The politics are more implicit on the other songs. The album opens with “I Hold No Grudge,” which Nina Simone recorded in 1967. On the surface it’s addressed to a cheating man who asks for forgiveness, but it could just as easily be aimed at any employer or institution who treated her wrong. No matter who’s on the receiving end, the message is double edged: I’ll forgive you this time, but I’ll never forget how you did me and don’t even think about doing it again. When LaVette sings, “A woman who’s been forgotten may forgive, but never, never forget,” the instruments drop out so she can stretch out the two “nevers” in a scratchy wail that would give any adversary pause.
She delivers the same message with the same throat-twisting threat to the same class of betrayers on “Book of Lies,” a Ruth Brown B-side from 1958. LaVette celebrates her ultimate triumph over every obstacle by transforming the McCartney title track from a third-person observation into a first-person confession. The Beatle used a lilting, happy-go-lucky tune to encourage the blackbird to “take these broken wings and learn to fly.” LaVette slows the song down to explain the painful process of how “I took my broken wings and learned how to fly. All my life, I have waited for this moment to arrive.”
Like LaVette, Shemekia Copeland leans on the blues half of rhythm & blues even as she marries that sound to edgy Americana songwriting. The opening track on Copeland’s new album, Uncivil War, finds Americana star Jason Isbell adding hair-raising blues guitar to “Clotilda’s on Fire.” The song tells the story of the last slave ship to arrive in the United States, arriving in Mobile Bay in 1959, 50 years after importing slaves was outlawed, only to have the captain burn his ship to destroy the evidence.

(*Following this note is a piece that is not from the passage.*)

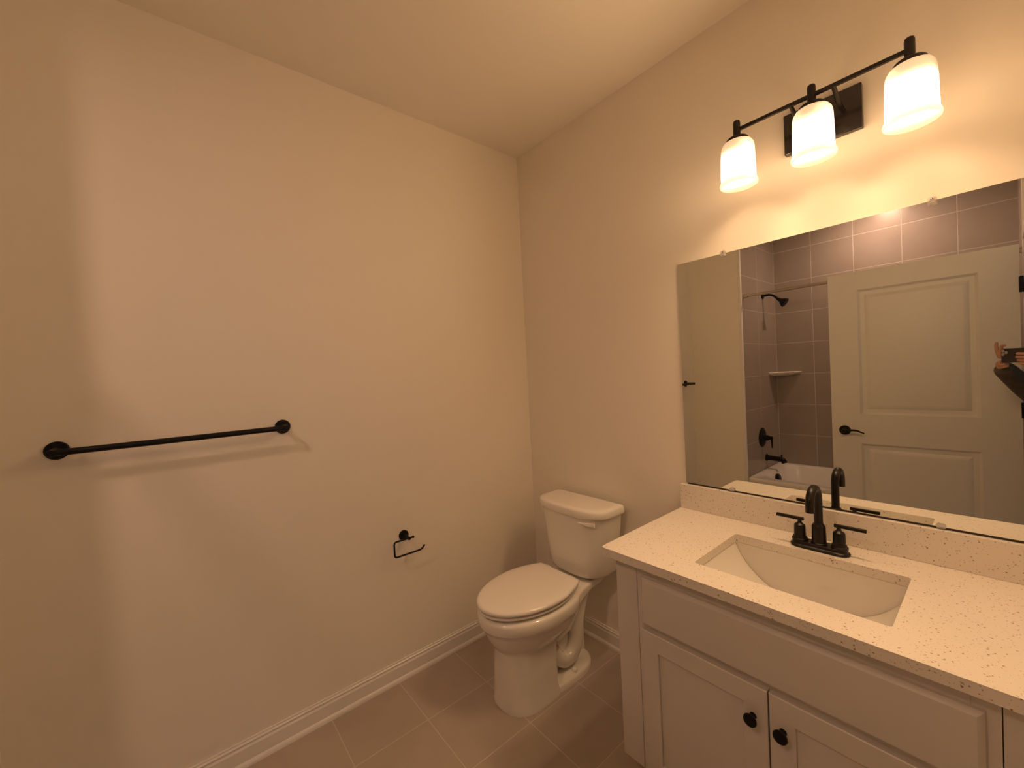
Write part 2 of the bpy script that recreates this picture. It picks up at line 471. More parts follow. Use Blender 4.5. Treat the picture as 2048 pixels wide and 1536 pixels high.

The song was co-written by Copeland’s manager John Hahn and her producer Will Kimbrough. Among the duo’s other contributions are the Staples-like Civil Rights anthem “Walk Until I Ride”; the anti-one-percent blues-rocker “Money Makes You Ugly”; the gun-control anthem “Apple Pie and a .45”; and the string-band title song, which acknowledges how the conflicts of the 19th century Civil War still haunt us today. Other songs are taken from the Rolling Stones, Junior Parker and the singer’s late father Johnny Copeland. Guests include Jerry Douglas, Sam Bush, Duane Eddy, Webb Wilder, Kingfish and Steve Cropper.
Though her daddy was a Texas bluesman, Shemekia grew up in Harlem as a funk and hip-hop fan. Her immense soprano and genealogy got her a record contract in the blues world at 18. But she didn’t break away from the usual blues formulas till 2015 when she started blending blues vocals with Americana songwriting, leading to arrangements that split the difference. That year’s Outskirts of Love signaled the new direction; 2018’s America’s Child was her masterpiece, and this year’s Uncivil War is her political manifesto. Though her opinions are strong, she never comes off as preachy, thanks to the welcome doses of humor and funk.
That was Gaye’s lesson for all of us. America’s problems can’t be ignored, but neither can they be simplified into bumper stickers or tweets. They need to be acknowledged in all their enduring complexity and must be confronted with as much feeling as thought, as much hope as anger and as much dignity as pain. “You know we’ve got to find a way,” Gaye sang 50 years ago, “to bring some understanding here today.”